Regina Guenter, manager of Coordination Against Bayer Dangers, confirms that many of the founding members used to belong to the Communist Party, but she adds that members also came from a broad spectrum of other political parties and church organizations. Ms. Guenter denies that the group received support of directions from the party. “It´s unbelievable that Bayer is still dredging up theses reproaches of communism,” Ms. Guenter says. “It was an easy way for Bayer to try to discredit us by preying on the popular fear of communists.” She adds: “Certainly we´re politically involved and active, but what organization isn´t?”

Bayer was particularly irked by a 1987 statement in which the group accused Bayer of injuring democratic principles, human rights and political fairness “in its limitless quest for gain and profit.” The statement further charged that “unpopular critics are spied upon and put under pressure; conservative and elevated politicians are supported and financed.”

Bayer sued for defamation and, after two stages of appeal in 1987 and 1988, succeeded in having the group barred from publishing such statemtns. But just last week, it was announced that a Karlsruhe court (German Supreme Court) had overturned the earlier findings, ruling that such statements are protected under Germans´ right to free speech.

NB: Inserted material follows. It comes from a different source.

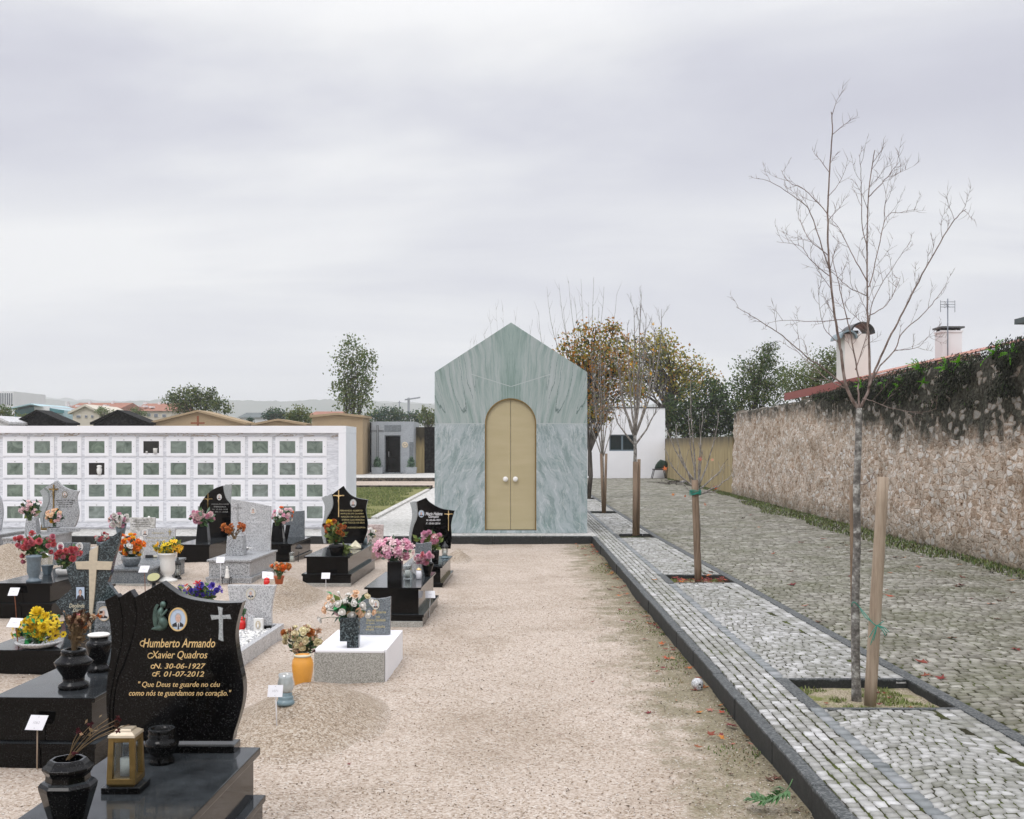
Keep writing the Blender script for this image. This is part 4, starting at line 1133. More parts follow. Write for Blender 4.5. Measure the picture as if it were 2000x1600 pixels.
# walls right of it; black strip as the dark gap left of it
sd = MB().box(xpx(809.5, 64), 64, .1, xpx(829, 64), 64.3, zpx(834.5, 64))
tag(sd.build('plaster_wall', M['ochre']), 'short ochre plaster wall right of the grey modern chapel', 'wall')
tag(MB().box(xpx(829.3, 64), 63.95, .1, xpx(862, 64), 64.3, zpx(834, 64)).build('plaster_wall', M['black_roof']), 'sooty black wall beside the green marble tomb', 'wall')
tag(MB().box(xpx(711, 65), 65.2, .1, xpx(724, 65), 65.5, zpx(826, 65)).build('plaster_wall', M['black_roof']), 'black strip standing in for the dark gap between sandstone chapel and grey chapel', 'wall')  # black slab painted in for the shade of the gap between chapels
for px0, lab in ((732, 'left of the chapel door'), (798, 'right of the chapel door')):
    X = xpx(px0 + 5, YG - .7); kq = F / (YG - .7)
    p_ = tag(MB().frust((X, YG - .7), .27, .2, .31, .22, PZ + .192, zpx(913, YG - .7)).build('planter', M['chapel_grey'], bevel=.015), 'grey square planter standing ' + lab, 'planter', 'planters beside the chapel door')
    z0 = zpx(914, YG - .7)
    n = 520
    g = np.random.default_rng(int(px0))
    th = g.uniform(0, 2 * np.pi, n); rr = np.sqrt(g.random(n)); hh = g.random(n) ** .8
    P = np.stack([X + rr * .24 * np.cos(th) * (1 - .4 * hh), YG - .7 + rr * .2 * np.sin(th), z0 + hh * .62 * (1 - .35 * rr)], 1)
    dd = g.normal(0, 1, (n, 3)); dd[:, 2] = abs(dd[:, 2]) + .6; dd /= np.linalg.norm(dd, axis=1)[:, None]
    ss = np.cross(dd, g.normal(0, 1, (n, 3))); ss /= np.linalg.norm(ss, axis=1)[:, None]
    v = np.stack([P, P + dd * .05 + ss * .02, P + dd * .11, P + dd * .05 - ss * .02], 1)
    tag(np_mesh('shrub', v.reshape(-1, 3), np.arange(n * 4).reshape(-1, 4), [M['leaf_dark'], M['leaf_pale']], g.integers(0, 2, n)), 'small shrub growing in the planter ' + lab, 'shrub', 'shrubs beside the chapel door')

# ------------------------------------------------------------------ town in the distance
M['town_wall'] = plain('cream_render', (0.58, 0.53, 0.44), 0.8, var=0.05, scale=.3)
M['town_white'] = plain('town_white_render', (0.72, 0.72, 0.73), 0.8, var=0.04, scale=.3)
M['roof_tile'] = plain('red_roof_tiles', (0.30, 0.13, 0.085), 0.85, var=0.22, scale=2.0)
M['roof_dark'] = plain('dark_roof', (0.09, 0.11, 0.11), 0.7, var=0.1)
M['teal_glass'] = plain('teal_curtain_glass', (0.05, 0.18, 0.20), 0.15, var=0.2, scale=.4)
M['teal_metal'] = plain('pale_teal_cladding', (0.36, 0.52, 0.56), 0.5, var=0.06, scale=.5)
M['win_grey'] = plain('distant_window', (0.16, 0.18, 0.21), 0.3, var=0.2)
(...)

Coordination Against Bayer Dangers says its primary goal is to provide more information about Bayer´s world-wide operations and to call for more environmental protection and protection of workers. The group also pushes for Bayer to stop producing materials it considers harmful and to adopt production methods that “don´t only look at the size of the market but also take other social criteria into account;” says Ellen Frings, a member of the group.